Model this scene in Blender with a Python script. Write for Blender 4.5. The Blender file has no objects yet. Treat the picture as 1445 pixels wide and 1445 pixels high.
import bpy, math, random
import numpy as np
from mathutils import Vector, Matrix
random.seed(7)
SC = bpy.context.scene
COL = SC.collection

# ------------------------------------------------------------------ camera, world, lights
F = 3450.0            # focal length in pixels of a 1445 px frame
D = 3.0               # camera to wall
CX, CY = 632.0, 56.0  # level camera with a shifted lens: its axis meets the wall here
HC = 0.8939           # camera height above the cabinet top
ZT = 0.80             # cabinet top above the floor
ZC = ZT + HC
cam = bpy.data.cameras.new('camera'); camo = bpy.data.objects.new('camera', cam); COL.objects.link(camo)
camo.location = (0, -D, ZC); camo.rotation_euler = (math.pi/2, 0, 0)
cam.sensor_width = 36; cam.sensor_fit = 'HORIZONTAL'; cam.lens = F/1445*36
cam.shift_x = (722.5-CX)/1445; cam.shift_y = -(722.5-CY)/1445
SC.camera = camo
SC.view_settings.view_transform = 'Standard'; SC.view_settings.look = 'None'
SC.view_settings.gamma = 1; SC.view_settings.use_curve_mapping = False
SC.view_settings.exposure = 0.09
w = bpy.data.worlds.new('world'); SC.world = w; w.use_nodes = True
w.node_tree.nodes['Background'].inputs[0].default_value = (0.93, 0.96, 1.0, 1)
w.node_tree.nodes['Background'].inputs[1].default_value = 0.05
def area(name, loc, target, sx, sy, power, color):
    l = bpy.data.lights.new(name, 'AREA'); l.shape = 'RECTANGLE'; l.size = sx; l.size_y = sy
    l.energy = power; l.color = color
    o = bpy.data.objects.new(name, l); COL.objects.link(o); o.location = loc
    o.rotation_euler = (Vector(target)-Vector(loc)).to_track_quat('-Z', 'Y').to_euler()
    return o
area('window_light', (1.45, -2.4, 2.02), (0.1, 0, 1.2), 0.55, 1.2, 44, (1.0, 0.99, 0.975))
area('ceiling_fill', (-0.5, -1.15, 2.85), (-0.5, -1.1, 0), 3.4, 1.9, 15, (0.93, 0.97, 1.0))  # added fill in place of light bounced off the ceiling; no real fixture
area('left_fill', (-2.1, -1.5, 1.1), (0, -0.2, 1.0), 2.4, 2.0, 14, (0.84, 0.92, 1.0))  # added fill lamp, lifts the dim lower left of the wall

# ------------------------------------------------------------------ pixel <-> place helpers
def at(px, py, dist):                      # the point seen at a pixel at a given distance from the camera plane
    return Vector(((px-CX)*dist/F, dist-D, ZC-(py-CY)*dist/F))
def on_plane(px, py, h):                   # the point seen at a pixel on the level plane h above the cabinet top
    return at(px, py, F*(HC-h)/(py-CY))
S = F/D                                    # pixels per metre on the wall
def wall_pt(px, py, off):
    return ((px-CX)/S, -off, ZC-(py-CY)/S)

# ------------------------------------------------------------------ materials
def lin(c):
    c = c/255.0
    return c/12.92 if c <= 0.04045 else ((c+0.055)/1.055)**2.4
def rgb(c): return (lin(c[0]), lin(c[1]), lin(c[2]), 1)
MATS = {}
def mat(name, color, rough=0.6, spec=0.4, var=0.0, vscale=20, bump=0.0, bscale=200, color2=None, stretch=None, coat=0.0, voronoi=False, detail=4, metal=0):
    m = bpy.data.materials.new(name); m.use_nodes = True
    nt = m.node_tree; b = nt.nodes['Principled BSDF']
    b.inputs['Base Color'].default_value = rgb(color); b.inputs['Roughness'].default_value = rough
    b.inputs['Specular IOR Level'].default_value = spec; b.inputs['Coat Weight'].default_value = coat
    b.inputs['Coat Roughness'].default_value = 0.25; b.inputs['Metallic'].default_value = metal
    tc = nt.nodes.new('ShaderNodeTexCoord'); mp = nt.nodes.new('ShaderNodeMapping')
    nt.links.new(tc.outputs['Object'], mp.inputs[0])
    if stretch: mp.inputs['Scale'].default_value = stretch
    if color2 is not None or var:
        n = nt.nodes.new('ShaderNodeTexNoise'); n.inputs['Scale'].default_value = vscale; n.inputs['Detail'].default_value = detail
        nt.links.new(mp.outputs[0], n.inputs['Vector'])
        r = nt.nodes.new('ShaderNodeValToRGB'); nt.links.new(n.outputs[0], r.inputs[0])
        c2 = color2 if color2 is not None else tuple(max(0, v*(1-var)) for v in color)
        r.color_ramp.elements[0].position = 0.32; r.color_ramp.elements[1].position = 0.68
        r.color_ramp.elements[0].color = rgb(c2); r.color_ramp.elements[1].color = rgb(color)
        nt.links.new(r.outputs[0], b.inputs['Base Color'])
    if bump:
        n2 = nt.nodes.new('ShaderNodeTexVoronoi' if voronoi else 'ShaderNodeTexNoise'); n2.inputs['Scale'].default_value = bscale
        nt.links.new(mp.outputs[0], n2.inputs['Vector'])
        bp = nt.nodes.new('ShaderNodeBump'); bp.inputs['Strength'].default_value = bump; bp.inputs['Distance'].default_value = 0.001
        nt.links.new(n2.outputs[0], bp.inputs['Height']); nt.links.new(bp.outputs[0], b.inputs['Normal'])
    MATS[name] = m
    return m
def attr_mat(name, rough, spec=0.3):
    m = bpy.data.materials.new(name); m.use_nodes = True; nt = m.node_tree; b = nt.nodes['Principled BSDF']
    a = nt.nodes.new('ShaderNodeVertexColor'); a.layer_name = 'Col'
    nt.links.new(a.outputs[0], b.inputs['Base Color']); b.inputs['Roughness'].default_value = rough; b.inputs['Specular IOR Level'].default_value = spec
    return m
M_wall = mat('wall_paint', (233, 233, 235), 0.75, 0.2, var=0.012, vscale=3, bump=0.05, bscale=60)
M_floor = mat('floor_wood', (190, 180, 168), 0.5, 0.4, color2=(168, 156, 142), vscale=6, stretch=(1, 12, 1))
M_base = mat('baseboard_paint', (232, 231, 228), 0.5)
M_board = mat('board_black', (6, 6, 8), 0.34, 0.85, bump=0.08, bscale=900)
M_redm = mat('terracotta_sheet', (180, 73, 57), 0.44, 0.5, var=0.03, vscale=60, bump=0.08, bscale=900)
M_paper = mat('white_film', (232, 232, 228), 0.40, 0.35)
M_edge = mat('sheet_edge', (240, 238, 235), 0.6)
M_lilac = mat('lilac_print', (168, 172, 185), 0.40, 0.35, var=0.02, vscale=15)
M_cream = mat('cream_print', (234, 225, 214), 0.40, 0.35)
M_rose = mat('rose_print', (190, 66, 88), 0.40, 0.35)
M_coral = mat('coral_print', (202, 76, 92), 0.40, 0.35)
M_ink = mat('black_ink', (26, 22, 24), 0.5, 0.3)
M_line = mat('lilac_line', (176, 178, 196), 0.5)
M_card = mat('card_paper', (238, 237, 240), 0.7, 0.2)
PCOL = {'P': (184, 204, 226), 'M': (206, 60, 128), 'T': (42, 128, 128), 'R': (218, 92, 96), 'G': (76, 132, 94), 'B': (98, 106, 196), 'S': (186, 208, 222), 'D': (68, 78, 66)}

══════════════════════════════

TASK OBJECTIVE — Return only the lines spanning from the first line of the material through the line with "COL = SC.collection", copied exactly, both ends kept.

ANSWER FOR THIS EXERCISE —
Model this scene in Blender with a Python script. Write for Blender 4.5. The Blender file has no objects yet. Treat the picture as 1445 pixels wide and 1445 pixels high.
import bpy, math, random
import numpy as np
from mathutils import Vector, Matrix
random.seed(7)
SC = bpy.context.scene
COL = SC.collection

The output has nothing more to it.